World leaders will be keenly watching fresh elections in Greece next Sunday that could herald its exit from the eurozone, with potentially dire consequences for Europe and the global economy.
"Events in Greece could trigger financial fright in Spain, Italy, and across the eurozone, pushing Europe into a danger zone," Robert Zoellick, World Bank president, warned in the Financial Times on 1 June.
The summer of 2012, Zoellick said, "offers an eerie echo of 2008," when the US subprime market breakdown and the collapse of Lehman Brothers triggered the worst financial crisis since the Wall Street crash of 1929.
Greece is not the only worry. Spain, the fourth-largest economy in the 17-country eurozone, on Saturday secured a European lifeline of up to 100 billion euros ($125 billion) to save its stricken banks
It thus became the fourth eurozone member to require a bailout, following Greece (twice), Ireland and Portugal.
Nervousness about the crisis is evident beyond Europe, with Japan calling on the EU to act "responsibly" and US Federal Reserve chairman Ben Bernanke saying the situation posed "significant risks" to the world's top economy and its banks.
With investors and credit rating agencies spooked by Greece having the highest debt-to-output ration in the eurozone -- an estimated 161.7 per cent in 2011 -- Athens is effectively unable to raise money by issuing bonds.
This has forced the country to seek international help twice, first for 110 billion euros ($137.1 billion) in May 2010 and then for 130 billion euros earlier this year plus a 107-billion-euro private debt write-off.

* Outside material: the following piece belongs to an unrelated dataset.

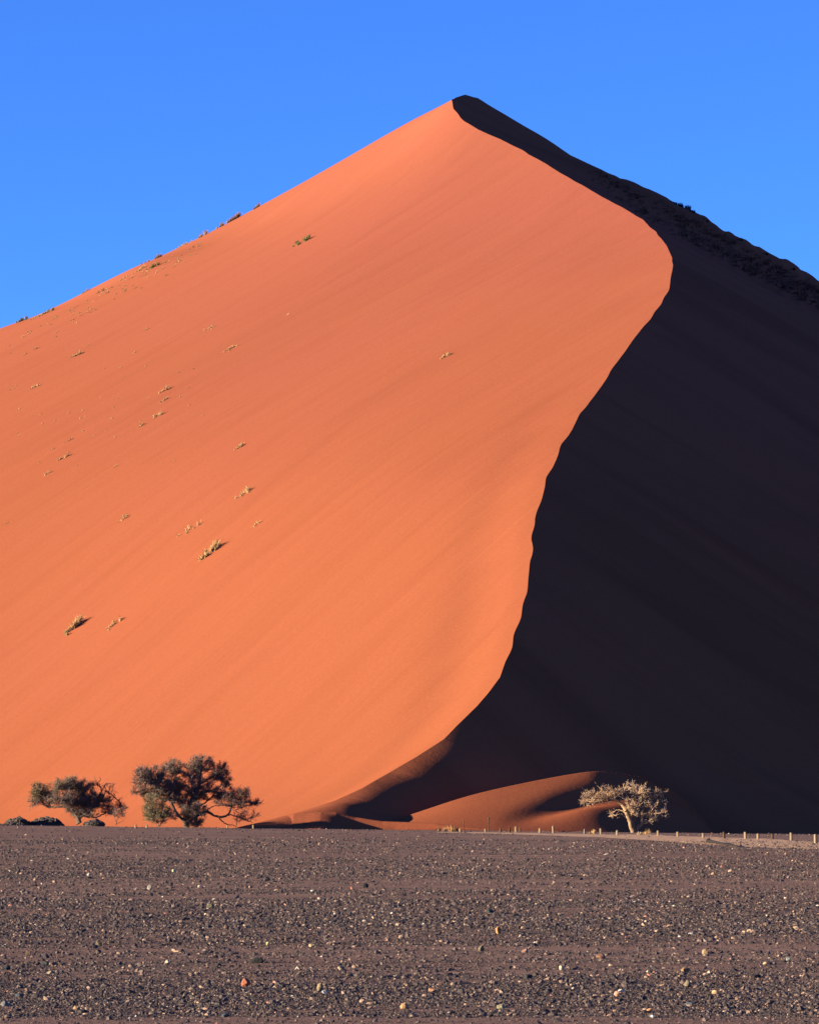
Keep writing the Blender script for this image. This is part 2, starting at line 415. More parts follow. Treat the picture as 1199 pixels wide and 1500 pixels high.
def stone_field(n, shape, seed, smin_px, spread):
    r = np.random.default_rng(seed)
    V0, F0 = shape
    row = 1215+r.random(n*4)*335; Y = CAMZ*F/(row-HOR)
    x = (r.random(n*4)*2-1)*(0.140*Y+3.0)
    w = np.interp(row, band_r, band_w)
    wob = N1(x*0.10*40/Y, row*0.14)*0.6+N2(x*0.6*40/Y, row*0.33)*0.45+N3(x*1.6*40/Y, row*0.5)*0.3
    keep = r.random(n*4) < np.clip(w**1.1*(1+1.2*wob), 0.05, 1)
    x, Y = x[keep][:n], Y[keep][:n]; n = len(x)
    med = 0.0068*(Y/40)**0.80*smin_px
    s = med*np.exp(r.normal(0, spread, n)); s = np.minimum(s, 0.05*(Y/60)**0.5)
    z = ground_z(x, Y)
    k = len(V0)
    V = np.repeat(V0[None], n, 0)*(1+r.uniform(-0.28, 0.28, (n, k, 1)))
    sc = np.stack([r.uniform(.75, 1.45, n), r.uniform(.7, 1.3, n), r.uniform(.38, 0.95, n)], 1)*s[:, None]
    a = r.uniform(0, 6.28, n); b = r.normal(0, 0.35, n)
    # tilt then scale then spin
    ca, sa, cb, sb = np.cos(a)[:, None], np.sin(a)[:, None], np.cos(b)[:, None], np.sin(b)[:, None]
    X, Yv, Z = V[..., 0]*sc[:, :1], V[..., 1]*sc[:, 1:2], V[..., 2]*sc[:, 2:]
    X, Z = X*cb-Z*sb, X*sb+Z*cb
    X, Yv = X*ca-Yv*sa, X*sa+Yv*ca
    V = np.stack([X+x[:, None], Yv+Y[:, None], Z+(z+s*0.22)[:, None]], 2).reshape(-1, 3)
    Fc = (F0[None]+(np.arange(n)*k)[:, None, None]).reshape(-1, F0.shape[1])
    tone = np.clip(r.beta(1.3, 2.8, n), 0, 0.955)
    q = r.random(n); tone = np.where(q < 0.003, 0.965, tone); tone = np.where(q > 0.9965, r.uniform(.98, 1, n), tone)
    return V, Fc, np.repeat(tone, k)
def build_gravel():
    A = stone_field(400000, (octv, octf), 11, 1.22, 0.45)
    B = stone_field(46000, icos(0), 12, 2.1, 0.52)
    V = np.vstack([A[0], B[0]]); Fc = [A[1], B[1]+len(A[0])]; t = np.concatenate([A[2], B[2]])
    o = mesh_np('pebbles', V, Fc, M['pebble'], tone=t)
    tag(o, 'dark and tan pebbles strewn in bands over the gravel plain', 'pebbles', kind='stuff')
build_gravel()

ROCKS = [ # px, py(base), w, h, colour, label
 (145,1386,10,9,(0.26,0.19,0.12),'tan rounded rock with deep shadow, alone on the left above the brown strip'),
 (41,1400,9,8,(0.20,0.12,0.08),'small reddish brown rock near the left edge of the gravel'),
 (66,1414,11,7,(0.07,0.075,0.08),'dark slate rock left of the pale pointed stone'),
 (11,1421,11,7,(0.05,0.055,0.065),'black slate rock at the far left edge of the gravel'),
 (74,1427,11,5,(0.42,0.32,0.22),'flat pale tan stone just below the dark slate rock'),
 (246,1413,8,7,(0.60,0.46,0.33),'pale pointed stone on the smooth brown strip at left'),
 (8,1474,12,8,(0.19,0.19,0.20),'blue grey stone in the lowest left corner'),
 (112,1481,10,9,(0.50,0.30,0.17),'orange tan pointed stone in the lower left gravel'),
 (28,1461,12,6,(0.10,0.11,0.13),'flat slate stone above the blue grey corner stone'),
 (392,1385,6,6,(0.66,0.52,0.25),'pale yellow chip left of the flat tan stone'),
 (457,1387,10,5,(0.48,0.36,0.22),'flat tan stone with long dark shadow in the middle left'),
 (376,1411,19,9,(0.036,0.033,0.032),'wide black rock on the smooth strip above the red rock'),
 (500,1421,12,6,(0.45,0.33,0.22),'low tan flat stone at lower middle, right of the wide black rock'),
 (360,1445,13,12,(0.50,0.16,0.09),'reddest orange rock, standing in the lower left middle gravel'),
 (404,1442,9,6,(0.50,0.26,0.20),'pinkish flat stone right of the red orange rock'),
 (469,1452,9,12,(0.40,0.28,0.16),'upright tan rock leaning against a grey stone'),
 (476,1456,10,7,(0.42,0.42,0.44),'light grey smooth stone beside the upright tan rock'),
 (592,1478,12,10,(0.58,0.33,0.17),'orange wedge shaped rock in the lowest middle gravel'),
 (330,1490,12,6,(0.08,0.10,0.13),'dark blue slate stone on the lowest edge of gravel'),
 (729,1368,9,10,(0.55,0.27,0.11),'bright orange round rock in the centre right gravel'),
 (718,1338,10,7,(0.05,0.065,0.07),'black rock above the bright orange round rock'),
 (704,1393,10,8,(0.22,0.18,0.10),'olive brown rock below left of the bright orange round rock'),
 (768,1396,9,7,(0.46,0.26,0.19),'pinkish triangular stone right of the olive brown rock'),
 (880,1404,16,8,(0.32,0.17,0.11),'wide flat brown rock on the smooth strip at right'),
 (822,1421,9,7,(0.56,0.47,0.36),'pale cream stone below left of the wide flat brown rock'),
 (632,1453,14,6,(0.58,0.30,0.17),'long flat orange stone in the lower middle gravel'),
 (733,1479,11,9,(0.40,0.35,0.22),'pale olive rounded rock in the lowest middle gravel'),
 (773,1434,12,8,(0.045,0.05,0.06),'black angular rock between the cream and the long orange stones'),
 (1012,1369,10,3,(0.60,0.54,0.48),'thin white sliver of stone in the right gravel'),
 (1032,1400,9,10,(0.48,0.32,0.19),'tan round rock with long shadow in the right gravel'),
 (1154,1407,7,5,(0.30,0.34,0.31),'grey green stone near the right edge'),
 (1003,1424,15,7,(0.30,0.19,0.11),'low flat brown rock above the egg shaped rock'),
 (1007,1447,9,11,(0.27,0.21,0.13),'olive brown egg shaped rock standing on end'),
 (1047,1456,10,7,(0.66,0.42,0.22),'bright tan pyramid shaped stone at lower right'),
 (904,1460,11,9,(0.62,0.32,0.22),'salmon pink block of rock at lower right'),
 (950,1483,9,7,(0.60,0.30,0.16),'small orange stone near the bottom edge, right of the salmon block'),
 (1008,1474,12,6,(0.15,0.17,0.19),'flat bluish stone below the egg shaped rock'),
 (1038,1427,6,5,(0.62,0.55,0.44),'small pale stone between the round tan and pyramid stones'),
 (130,1283,6,5,(0.55,0.48,0.42),'tiny white stone alone in the upper left gravel'),
 (219,1303,8,7,(0.42,0.36,0.30),'pale stone with black lee on the upper left strip'),
 (255,1278,6,5,(0.62,0.54,0.32),'small yellowish stone in the upper left gravel'),
 (391,1291,9,7,(0.06,0.055,0.06),'black stone on the smooth strip above the olive stone'),
 (308,1330,10,7,(0.22,0.20,0.12),'olive green stone in the upper middle left gravel'),
 (535,1301,8,8,(0.045,0.045,0.05),'black upright stone in the upper middle gravel'),
]
rock_mats = {}
RV, RF = icos(2)
def build_rocks():
    for i, (px, py, w, h, c, lab) in enumerate(ROCKS):
        hit = ray_hit(px, py, ground_z, 25, 200, 6000)
        x, Y, z = hit; m = Y/F
        r = np.random.default_rng(300+i)
        V = RV.copy()
        for _ in range(9):                                   # knock flat facets into it
            n = r.normal(size=3); n /= np.linalg.norm(n); d = V@n; cut = r.uniform(.55, .85)
            V = V-np.clip(d-cut, 0, None)[:, None]*n
        V = V*(1+r.normal(0, .025, (len(V), 1)))
        V[:, 0] *= w*m*0.55; V[:, 1] *= w*m*0.5; V[:, 2] *= h*m*0.62
        key = c
        if key not in rock_mats: rock_mats[key] = rock_material('rock_stone', c)
        o = mesh_np('rock', V, RF, rock_mats[key], loc=(x, Y, z+h*m*0.40))
        tag(o, lab, 'rock', group='larger rocks standing out of the gravel')
build_rocks()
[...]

The price though has been Greek promises of painful belt-tightening involving deep cuts in salaries and pensions that have added to the country's economic woes, with a recession now in its fifth year and one in five unemployed.
As became clear from the previous legislative elections on May 6, ordinary Greeks are thoroughly fed up, with some 70 per cent of voters supporting parties that are opposed to more austerity.
After those elections no party leader was able to put together a workable coalition, prompting the need for Sunday's re-run.
At stake this time "is whether the country will stay in the eurozone," Vassiliki Georgiadou, a political scientist at Athens' Panteio University, told AFP.
The man keeping European politicians awake most at night is Alexis Tsipras, whose leftist Syriza party came a shock second last month and who wants to tear up the bailout deals, branding them an "automatic pilot to utter disaster."
"There is one real choice in these elections: the bailout or your dignity," the 37-year-old said.
But getting more slack from the troika --- the International Monetary Fund, the European Union and the European Central Bank -- and staying in the euro could well turn out to be incompatible.
European leaders, not least Chancellor Angela Merkel of powerhouse Germany, have repeatedly rammed home that enough is enough.
"No one is threatening anyone here," German Finance Minister Wolfgang Schaeuble said. "But we have to be honest ... and tell our Greek friends and partners that there is no other way than the one we have chosen together."
If the next Greek government -- the forming of which in itself could be a tall order if the results are similar to 6 May -- reneges on its commitments, the flow of funds will cease.
The consequences could make austerity cuts look like a walk in the park, experts say, since without aid the government will very soon run out of cash to pay salaries and pensions and to keep public services running.
"Overall, the economic consequences of a Greek euro exit would be disastrous, or, to use a Greek word, catastrophic," said Lucas Papademos, until last month Greece's technocrat prime minister.
The central bank will have to introduce another currency, most likely the drachma, to keep the economy functioning, but which could very quickly plummet, potentially causing economic chaos and social unrest.
Thirty-eight years after the end of Greece's military junta, this would be a gift to extremist parties, including the neo-Nazi Golden Dawn, whose leader denies the Holocaust and which has been linked to attacks on immigrants.
Before any euro exit, a bank run could ensue as Greeks empty their accounts of euros before a forced conversion into drachmas, dealing a sucker punch to lenders, and not just in Greece.
The fear is that if Greece leaves the eurozone, a Rubicon will be crossed and that other exits will follow, as "contagion" spreads to other countries and the 13-year-old currency union unravels.
"We recognize the sacrifices that the Greek people have made," US President Barack Obama said Friday. "But the Greek people also need to recognize that their hardships will likely be worse if they choose to exit from the eurozone."